Golden described Mural Arts as “a village” of artists, residents, community groups and city agencies that has produced more than 4,000 murals across every council district and runs a slate of programs she framed as public‑safety and workforce investments. She said the restorative‑justice and reentry workforce programs serve at least 70 returning citizens annually and that roughly 80% of program participants move on to jobs, training or education.
Golden urged council to keep the organization “close” to the city and reiterated a FY27 operating request of about $1,900,000 to cover four core buckets: community murals, restorations, restorative‑justice programming and the Tacony Lab neighborhood hub. “If we choose not to invest in Mural Arts,” she said, “what we’re ultimately saying is that the people who put their life and their voice on the line…will choose to leave.”
Council members highlighted specific projects Golden described, including the Tacony Lab as a local cultural hub, the “Color Me Back” same‑day work program and the Heart of Kensington Creates corridor, which will include 12 major murals and 400 resident‑made “gusset” pieces for SEPTA L‑line poles pending SEPTA approval. Nadia Malik, director of the program’s partnership with the Department of Behavioral Health, told the committee the project has produced strong neighborhood engagement and that about 350 of the planned 400 gusset panels are complete.
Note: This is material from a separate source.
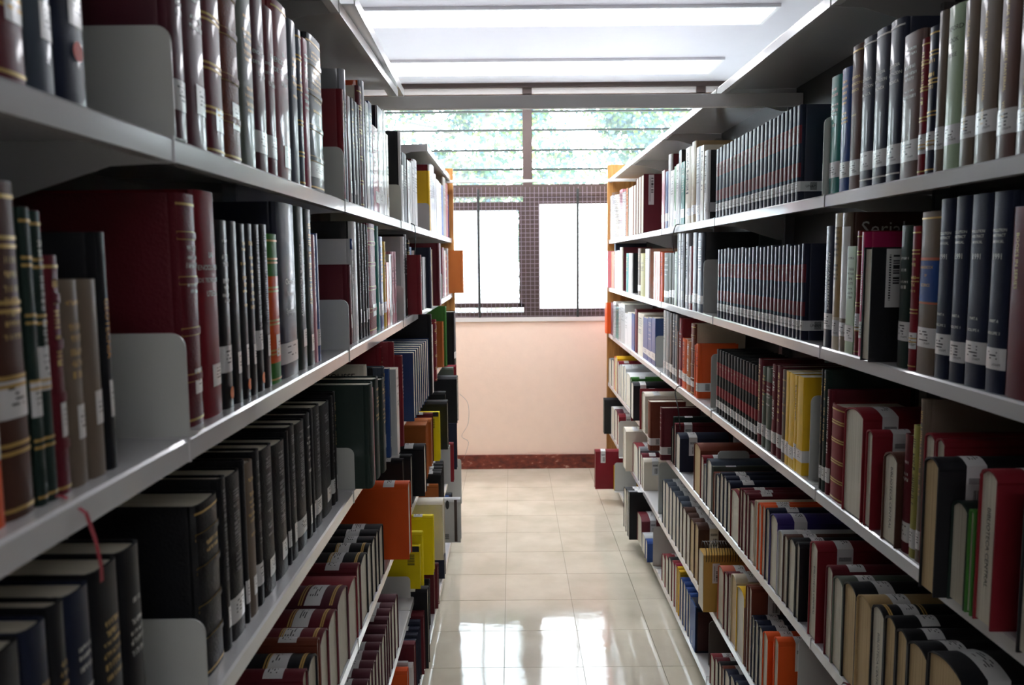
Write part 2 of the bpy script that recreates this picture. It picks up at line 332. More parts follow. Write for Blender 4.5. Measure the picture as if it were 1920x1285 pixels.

Members pressed Mural Arts for details on a restoration backlog Gold said includes roughly 195 murals needing conservation. Golden said restoration costs vary widely—“from a couple thousand dollars to much more major” depending on building condition and that deferred maintenance risks losing murals and their cultural value. She said the restoration portfolio is included in the $1.9 million request.
Mural Arts staff also provided programmatic metrics: the organization employs about 250 artists annually, serves more than 2,600 young people in arts education, completes 80–100 public art projects a year, performs more than 20 mural restorations annually and carries out roughly 100 graffiti remediations.
Participants with Color Me Back described the program’s impact in their own words. One participant said the program helped in recovery after rehab, provided paid work and helped build routines; another said she had advanced from participant to assistant artist and is now working on city murals.
Golden closed by praising Mural Arts staff and naming her executive team members she said would steward the organization forward. The committee recessed without taking a funding vote; council members repeated their support and said they would press the administration in negotiations to secure additional funds.